Haterade In The Modern Age

Something that really gets on my ass and ruins my vibe heavy is when low vibrational soy consuming canola pushing fuckwads diss up and coming artists/athletes/scammers who are trying to chase a goal and bag up.

Do you have any idea how hard it is to become a role model for the misguided with hella cash?

I mean, it’s not me… I am broke. Allegedly. That being said.. uh..

I still have sympathy for anyone slaving away at their craft.

The guy that doxxes naked hoes and stacks e-com money spent years as a pencil pushing faggy wagie before he got slop and commissions.

The painter that spammed your feed with naked artsy portraits had to break his fingers first drawing Tanya.

That drug addicted musician got his ass tickled by Luciferian old men to publish your fav albums.

Fuck you.

You should be inspired by the creative idiots and Adderall-fueled mega hustlers because unlike you we do something.

Go buy your shitty tickets to Rome or Dubai so you can play it lit for one week you bitch.

Fucking jabroni.

Cool people who are honest with good vibes and a work ethic deserve the flex.

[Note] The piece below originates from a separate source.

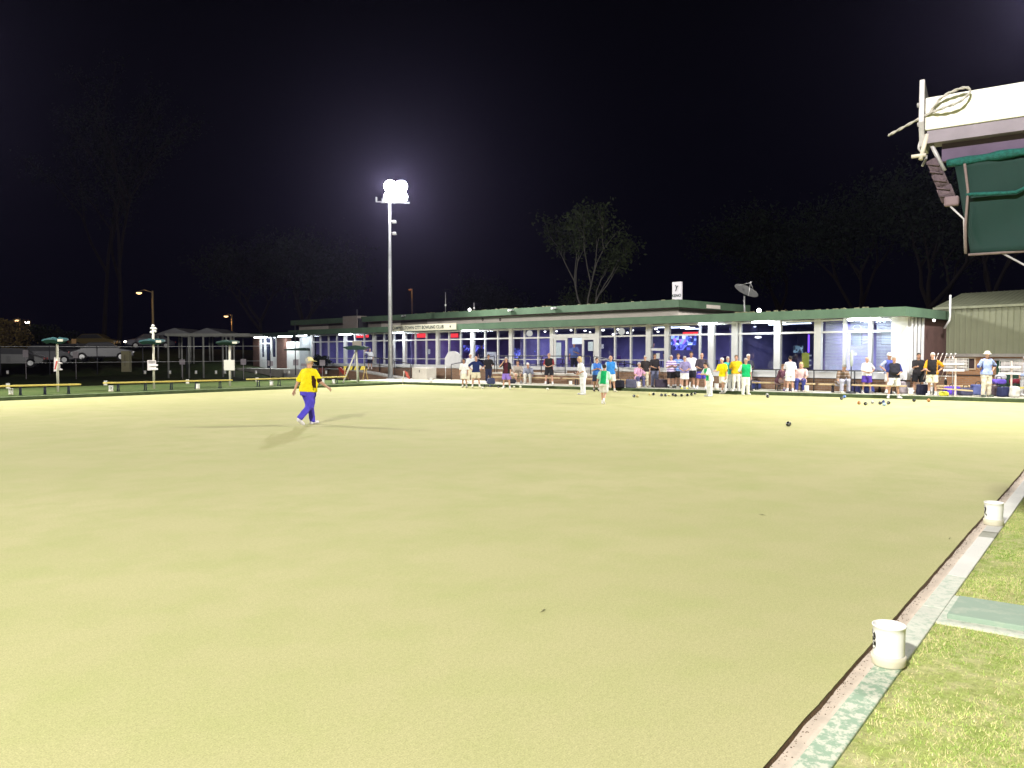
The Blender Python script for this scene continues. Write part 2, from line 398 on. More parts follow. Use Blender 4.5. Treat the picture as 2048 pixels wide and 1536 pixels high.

Bad bitches should honestly automatically give em the gap and dudes should pay whatever they ask.

Most of the population is trash and jello.


Haters are spiritually castrated. No balls, no drive. You hate someone? Okay, do his gimmick better. Oh yeah you can’t huh? Suck a throbbing pulsating dick.

Shoutout to all the hustlers.

Although sometimes you guys suck and use very wack marketing, I don’t mind though.

It’s easy to hate behind the sofa with chips like those wannabe quarterbacks, talking about “we lost the game”.. “we”?


I’m no special authority on this, I don’t have haters or massive fame. Just needles and a cute face. But it’s my site and I tell you all the correct way to think.

I will now await the DMs from the babes now.

I had to remind you all I have valuable opinions that are not about Da Fuckin’.